The Great Sand Dunes are the tallest sand dunes in North America rising 750 feet from the valley floor. The dunes began forming less than 440,000 years ago. The prevailing westerly winds racing down the San Juans picked up the sediments from the basin of the San Luis Valley and blew them into the barrier of the Sangre de Cristo Mountains.  The winds slowed and the sand deposited began to stack up against the base of the mountains.  The park is an important part of the San Luis Valley ecosystem which helps maintain the underground aquifer that feeds water to the valley agricultural interests. In this area of the valley there is no water above ground do hold the sand down.  The water which is important to the area is all underground here in an aquifer made of the sand and limestone that keeps it in the underground lake.  The constant wind from the west changes the sand dunes on a daily basis. 

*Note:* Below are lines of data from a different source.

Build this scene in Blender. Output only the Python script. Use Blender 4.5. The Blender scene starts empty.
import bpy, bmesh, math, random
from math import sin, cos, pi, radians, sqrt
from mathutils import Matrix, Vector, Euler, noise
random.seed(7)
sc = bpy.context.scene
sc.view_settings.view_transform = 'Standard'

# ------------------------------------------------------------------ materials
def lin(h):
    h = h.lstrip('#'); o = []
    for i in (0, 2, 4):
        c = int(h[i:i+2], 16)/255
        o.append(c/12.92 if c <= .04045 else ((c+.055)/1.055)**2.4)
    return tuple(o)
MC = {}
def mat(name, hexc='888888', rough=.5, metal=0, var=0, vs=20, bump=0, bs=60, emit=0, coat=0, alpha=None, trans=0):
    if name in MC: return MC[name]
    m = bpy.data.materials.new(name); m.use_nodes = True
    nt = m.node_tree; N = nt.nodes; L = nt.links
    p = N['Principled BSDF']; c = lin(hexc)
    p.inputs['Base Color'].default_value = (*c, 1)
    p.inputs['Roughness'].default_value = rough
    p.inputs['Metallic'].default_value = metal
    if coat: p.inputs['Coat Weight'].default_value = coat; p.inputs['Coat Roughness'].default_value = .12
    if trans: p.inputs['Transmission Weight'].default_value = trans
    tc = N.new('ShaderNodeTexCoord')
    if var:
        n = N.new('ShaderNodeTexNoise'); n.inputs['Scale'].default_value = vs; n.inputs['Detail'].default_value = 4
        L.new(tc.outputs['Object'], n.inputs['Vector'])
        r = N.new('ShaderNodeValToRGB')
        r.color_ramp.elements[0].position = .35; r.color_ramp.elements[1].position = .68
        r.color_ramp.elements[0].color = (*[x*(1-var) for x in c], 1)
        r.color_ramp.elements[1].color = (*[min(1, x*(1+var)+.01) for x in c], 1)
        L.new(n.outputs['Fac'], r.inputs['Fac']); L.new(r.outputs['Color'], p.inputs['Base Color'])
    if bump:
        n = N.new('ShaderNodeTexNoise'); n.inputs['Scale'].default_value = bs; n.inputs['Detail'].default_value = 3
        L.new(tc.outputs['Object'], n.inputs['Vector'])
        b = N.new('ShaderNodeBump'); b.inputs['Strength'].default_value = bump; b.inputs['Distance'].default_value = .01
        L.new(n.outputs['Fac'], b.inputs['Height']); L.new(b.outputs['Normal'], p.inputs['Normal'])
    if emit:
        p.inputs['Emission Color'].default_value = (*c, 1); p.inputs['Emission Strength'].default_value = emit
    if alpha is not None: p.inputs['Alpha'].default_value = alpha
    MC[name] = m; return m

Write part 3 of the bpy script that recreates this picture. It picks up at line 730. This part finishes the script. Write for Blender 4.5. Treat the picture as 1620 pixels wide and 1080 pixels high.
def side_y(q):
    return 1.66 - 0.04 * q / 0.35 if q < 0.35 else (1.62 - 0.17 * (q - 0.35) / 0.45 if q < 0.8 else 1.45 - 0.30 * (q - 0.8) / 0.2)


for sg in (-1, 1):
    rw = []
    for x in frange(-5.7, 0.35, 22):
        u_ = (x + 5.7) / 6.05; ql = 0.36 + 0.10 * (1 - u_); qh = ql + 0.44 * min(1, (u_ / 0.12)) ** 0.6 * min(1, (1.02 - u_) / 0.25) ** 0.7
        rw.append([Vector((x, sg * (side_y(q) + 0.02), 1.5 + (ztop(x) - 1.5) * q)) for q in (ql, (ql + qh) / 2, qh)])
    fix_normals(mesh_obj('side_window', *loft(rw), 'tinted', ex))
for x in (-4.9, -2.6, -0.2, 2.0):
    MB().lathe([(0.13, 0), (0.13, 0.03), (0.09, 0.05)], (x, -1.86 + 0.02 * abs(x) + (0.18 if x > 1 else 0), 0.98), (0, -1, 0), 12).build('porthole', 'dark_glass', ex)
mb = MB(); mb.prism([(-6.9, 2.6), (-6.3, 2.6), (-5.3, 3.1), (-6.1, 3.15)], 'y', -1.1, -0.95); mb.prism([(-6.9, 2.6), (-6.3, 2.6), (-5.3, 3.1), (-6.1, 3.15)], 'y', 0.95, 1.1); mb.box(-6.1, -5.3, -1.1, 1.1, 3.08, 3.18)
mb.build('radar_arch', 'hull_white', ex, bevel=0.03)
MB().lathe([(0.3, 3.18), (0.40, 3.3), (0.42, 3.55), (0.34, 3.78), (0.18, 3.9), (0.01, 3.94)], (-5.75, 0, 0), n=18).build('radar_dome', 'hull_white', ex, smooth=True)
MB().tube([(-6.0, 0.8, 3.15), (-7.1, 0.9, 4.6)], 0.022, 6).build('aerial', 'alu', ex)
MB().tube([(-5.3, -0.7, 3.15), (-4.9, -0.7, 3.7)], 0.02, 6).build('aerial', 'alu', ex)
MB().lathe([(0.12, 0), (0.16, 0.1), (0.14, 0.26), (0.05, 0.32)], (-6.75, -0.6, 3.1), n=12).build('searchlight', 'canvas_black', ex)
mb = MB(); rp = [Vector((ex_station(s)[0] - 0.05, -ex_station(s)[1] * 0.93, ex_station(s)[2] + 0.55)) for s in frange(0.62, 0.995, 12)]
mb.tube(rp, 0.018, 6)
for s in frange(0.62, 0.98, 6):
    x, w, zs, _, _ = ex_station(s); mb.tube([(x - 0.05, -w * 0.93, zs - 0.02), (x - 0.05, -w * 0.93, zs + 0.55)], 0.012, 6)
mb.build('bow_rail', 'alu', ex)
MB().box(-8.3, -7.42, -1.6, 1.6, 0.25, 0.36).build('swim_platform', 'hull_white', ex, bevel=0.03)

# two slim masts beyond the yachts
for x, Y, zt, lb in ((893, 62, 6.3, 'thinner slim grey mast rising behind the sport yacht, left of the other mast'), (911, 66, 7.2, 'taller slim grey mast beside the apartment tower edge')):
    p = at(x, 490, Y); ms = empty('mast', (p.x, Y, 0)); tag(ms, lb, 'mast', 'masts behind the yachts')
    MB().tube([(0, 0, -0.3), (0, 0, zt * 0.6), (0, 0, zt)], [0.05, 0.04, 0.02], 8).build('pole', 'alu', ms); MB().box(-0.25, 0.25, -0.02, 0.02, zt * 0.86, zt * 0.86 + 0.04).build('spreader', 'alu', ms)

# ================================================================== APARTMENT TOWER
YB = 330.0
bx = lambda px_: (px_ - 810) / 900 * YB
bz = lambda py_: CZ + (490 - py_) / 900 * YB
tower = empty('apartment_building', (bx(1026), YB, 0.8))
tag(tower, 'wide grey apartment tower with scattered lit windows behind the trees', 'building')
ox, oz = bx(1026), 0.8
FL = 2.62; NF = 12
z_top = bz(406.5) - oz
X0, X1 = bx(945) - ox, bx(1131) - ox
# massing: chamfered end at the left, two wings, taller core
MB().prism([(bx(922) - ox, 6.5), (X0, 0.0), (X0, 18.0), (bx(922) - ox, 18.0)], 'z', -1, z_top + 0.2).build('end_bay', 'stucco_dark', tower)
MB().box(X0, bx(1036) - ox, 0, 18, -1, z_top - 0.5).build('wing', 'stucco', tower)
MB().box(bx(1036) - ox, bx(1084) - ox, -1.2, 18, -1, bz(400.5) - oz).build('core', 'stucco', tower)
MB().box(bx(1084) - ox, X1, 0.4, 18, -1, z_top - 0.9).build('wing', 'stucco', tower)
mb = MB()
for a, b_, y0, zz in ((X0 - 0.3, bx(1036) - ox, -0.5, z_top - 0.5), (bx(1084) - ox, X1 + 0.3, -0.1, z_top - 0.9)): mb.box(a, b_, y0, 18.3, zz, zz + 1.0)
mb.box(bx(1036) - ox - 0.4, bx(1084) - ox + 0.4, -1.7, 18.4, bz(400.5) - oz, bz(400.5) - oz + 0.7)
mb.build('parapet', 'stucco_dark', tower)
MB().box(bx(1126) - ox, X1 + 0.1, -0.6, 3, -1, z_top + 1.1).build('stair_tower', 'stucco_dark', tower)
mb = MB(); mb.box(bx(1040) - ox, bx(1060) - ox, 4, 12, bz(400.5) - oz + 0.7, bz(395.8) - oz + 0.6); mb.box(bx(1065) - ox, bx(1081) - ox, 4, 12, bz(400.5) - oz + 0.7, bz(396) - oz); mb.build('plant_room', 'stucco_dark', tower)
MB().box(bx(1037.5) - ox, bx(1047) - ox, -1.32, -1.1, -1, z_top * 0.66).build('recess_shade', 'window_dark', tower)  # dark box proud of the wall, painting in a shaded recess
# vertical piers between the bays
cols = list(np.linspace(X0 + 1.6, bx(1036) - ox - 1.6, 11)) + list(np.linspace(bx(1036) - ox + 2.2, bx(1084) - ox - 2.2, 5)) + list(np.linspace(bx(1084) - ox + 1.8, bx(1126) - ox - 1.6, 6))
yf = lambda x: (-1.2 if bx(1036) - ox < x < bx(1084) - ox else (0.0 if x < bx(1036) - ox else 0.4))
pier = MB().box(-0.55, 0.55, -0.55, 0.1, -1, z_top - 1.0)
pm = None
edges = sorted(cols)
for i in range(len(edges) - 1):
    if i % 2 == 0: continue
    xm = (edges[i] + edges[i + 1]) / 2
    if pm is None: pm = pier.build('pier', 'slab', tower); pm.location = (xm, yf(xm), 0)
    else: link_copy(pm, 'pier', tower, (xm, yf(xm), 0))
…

Streams that flow around the perimeter of the dunes go underground in this area. The sand from these streams is also blown into the dunes. Digging a couple inches into the dunes even at their peaks reveals wet sand. Part of the motivation of turning the Monument into a National Park was the extra protection of the water, which Colorado's cities and agriculture covet. [5] A very interesting interactive visiual on how these dunes were formed can be found at http://interactive-earth.com/resources/science-visualizations/10-geology-of-the-san-luis-valley.html

Walking the sand dunes is a very interesting experience.  Some people ski down them.  It is best to do so after a snow or rain.  Also you find that when walking the dunes by sing.  It is an eerie sound, a kind of moan as you walk along.  Though I could not find an complete explanation why the sands moan or sing as you walk through them, it is thought that the grains are roughly spherical and as you disturb them they rub together creating a sound.  This usually happens only with quartz sands and it doesn’t happen when the sand is wet because water causes the particles stick together.[6] Some scientist learned that the reason that different dunes make different sounds and volumes as they sing is due to the size of the sand that is moved.[7]
 
The San Luis Valley and the Sand Dunes National Park are one of the most mystical places I have visited.  The view of the valley from the town of Crestone at the base of 14,000 ft Crestone Peak in the Sangre de Christos is awe inspiring.  The view Blanca Peak peering over the top of the red/yellow sand dunes is magic. It is well worth the trip.  Just be warned, if you drive through the town of Blanca please watch your speed coming into the town from the west, you can’t see the sign until you are already on it and there is a “friendly” officer there to make sure you slow down!